-- Begin --

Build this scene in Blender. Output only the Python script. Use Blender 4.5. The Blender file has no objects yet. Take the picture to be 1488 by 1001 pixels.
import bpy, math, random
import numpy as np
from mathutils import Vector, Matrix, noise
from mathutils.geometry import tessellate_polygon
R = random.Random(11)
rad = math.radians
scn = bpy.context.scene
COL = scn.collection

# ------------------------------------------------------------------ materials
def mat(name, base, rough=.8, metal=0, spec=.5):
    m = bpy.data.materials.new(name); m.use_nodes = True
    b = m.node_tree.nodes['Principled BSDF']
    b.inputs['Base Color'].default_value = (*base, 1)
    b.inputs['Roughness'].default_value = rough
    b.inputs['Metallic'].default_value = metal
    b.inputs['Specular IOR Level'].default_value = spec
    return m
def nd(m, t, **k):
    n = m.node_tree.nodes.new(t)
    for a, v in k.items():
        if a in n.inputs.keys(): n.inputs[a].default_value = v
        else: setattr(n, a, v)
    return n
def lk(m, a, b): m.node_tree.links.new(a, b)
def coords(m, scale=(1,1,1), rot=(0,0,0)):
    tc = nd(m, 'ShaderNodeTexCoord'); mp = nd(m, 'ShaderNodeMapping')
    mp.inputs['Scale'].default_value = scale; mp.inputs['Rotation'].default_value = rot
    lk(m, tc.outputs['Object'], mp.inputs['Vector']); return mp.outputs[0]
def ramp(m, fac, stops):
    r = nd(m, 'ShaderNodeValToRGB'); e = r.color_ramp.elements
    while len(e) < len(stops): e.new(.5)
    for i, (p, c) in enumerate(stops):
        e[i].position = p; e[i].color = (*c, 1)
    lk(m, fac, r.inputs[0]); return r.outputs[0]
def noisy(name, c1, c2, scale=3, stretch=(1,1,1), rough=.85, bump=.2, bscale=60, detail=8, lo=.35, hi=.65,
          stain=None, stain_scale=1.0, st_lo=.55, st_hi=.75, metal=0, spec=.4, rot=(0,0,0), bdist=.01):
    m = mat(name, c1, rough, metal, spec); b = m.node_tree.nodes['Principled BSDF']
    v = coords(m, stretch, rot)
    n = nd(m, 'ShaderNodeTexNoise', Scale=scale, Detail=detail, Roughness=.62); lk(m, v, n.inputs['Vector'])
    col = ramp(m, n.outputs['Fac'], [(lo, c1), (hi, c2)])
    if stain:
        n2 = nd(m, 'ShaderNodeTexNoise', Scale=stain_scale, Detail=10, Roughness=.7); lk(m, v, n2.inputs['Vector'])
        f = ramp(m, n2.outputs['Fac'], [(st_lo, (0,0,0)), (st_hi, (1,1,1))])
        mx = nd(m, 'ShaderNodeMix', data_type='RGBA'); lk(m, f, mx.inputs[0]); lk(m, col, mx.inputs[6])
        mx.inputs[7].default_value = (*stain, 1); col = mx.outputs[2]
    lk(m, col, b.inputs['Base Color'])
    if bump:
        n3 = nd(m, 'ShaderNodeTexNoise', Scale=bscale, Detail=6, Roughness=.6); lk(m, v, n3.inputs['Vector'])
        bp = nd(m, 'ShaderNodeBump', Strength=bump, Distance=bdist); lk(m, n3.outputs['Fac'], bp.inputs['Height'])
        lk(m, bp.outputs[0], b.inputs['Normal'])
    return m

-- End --

§ GIVEN INSTRUCTION
Type out the full listing again, exactly as given.

§ RESULT OF THIS EXERCISE
Build this scene in Blender. Output only the Python script. Use Blender 4.5. The Blender file has no objects yet. Take the picture to be 1488 by 1001 pixels.
import bpy, math, random
import numpy as np
from mathutils import Vector, Matrix, noise
from mathutils.geometry import tessellate_polygon
R = random.Random(11)
rad = math.radians
scn = bpy.context.scene
COL = scn.collection

# ------------------------------------------------------------------ materials
def mat(name, base, rough=.8, metal=0, spec=.5):
    m = bpy.data.materials.new(name); m.use_nodes = True
    b = m.node_tree.nodes['Principled BSDF']
    b.inputs['Base Color'].default_value = (*base, 1)
    b.inputs['Roughness'].default_value = rough
    b.inputs['Metallic'].default_value = metal
    b.inputs['Specular IOR Level'].default_value = spec
    return m
def nd(m, t, **k):
    n = m.node_tree.nodes.new(t)
    for a, v in k.items():
        if a in n.inputs.keys(): n.inputs[a].default_value = v
        else: setattr(n, a, v)
    return n
def lk(m, a, b): m.node_tree.links.new(a, b)
def coords(m, scale=(1,1,1), rot=(0,0,0)):
    tc = nd(m, 'ShaderNodeTexCoord'); mp = nd(m, 'ShaderNodeMapping')
    mp.inputs['Scale'].default_value = scale; mp.inputs['Rotation'].default_value = rot
    lk(m, tc.outputs['Object'], mp.inputs['Vector']); return mp.outputs[0]
def ramp(m, fac, stops):
    r = nd(m, 'ShaderNodeValToRGB'); e = r.color_ramp.elements
    while len(e) < len(stops): e.new(.5)
    for i, (p, c) in enumerate(stops):
        e[i].position = p; e[i].color = (*c, 1)
    lk(m, fac, r.inputs[0]); return r.outputs[0]
def noisy(name, c1, c2, scale=3, stretch=(1,1,1), rough=.85, bump=.2, bscale=60, detail=8, lo=.35, hi=.65,
          stain=None, stain_scale=1.0, st_lo=.55, st_hi=.75, metal=0, spec=.4, rot=(0,0,0), bdist=.01):
    m = mat(name, c1, rough, metal, spec); b = m.node_tree.nodes['Principled BSDF']
    v = coords(m, stretch, rot)
    n = nd(m, 'ShaderNodeTexNoise', Scale=scale, Detail=detail, Roughness=.62); lk(m, v, n.inputs['Vector'])
    col = ramp(m, n.outputs['Fac'], [(lo, c1), (hi, c2)])
    if stain:
        n2 = nd(m, 'ShaderNodeTexNoise', Scale=stain_scale, Detail=10, Roughness=.7); lk(m, v, n2.inputs['Vector'])
        f = ramp(m, n2.outputs['Fac'], [(st_lo, (0,0,0)), (st_hi, (1,1,1))])
        mx = nd(m, 'ShaderNodeMix', data_type='RGBA'); lk(m, f, mx.inputs[0]); lk(m, col, mx.inputs[6])
        mx.inputs[7].default_value = (*stain, 1); col = mx.outputs[2]
    lk(m, col, b.inputs['Base Color'])
    if bump:
        n3 = nd(m, 'ShaderNodeTexNoise', Scale=bscale, Detail=6, Roughness=.6); lk(m, v, n3.inputs['Vector'])
        bp = nd(m, 'ShaderNodeBump', Strength=bump, Distance=bdist); lk(m, n3.outputs['Fac'], bp.inputs['Height'])
        lk(m, bp.outputs[0], b.inputs['Normal'])
    return m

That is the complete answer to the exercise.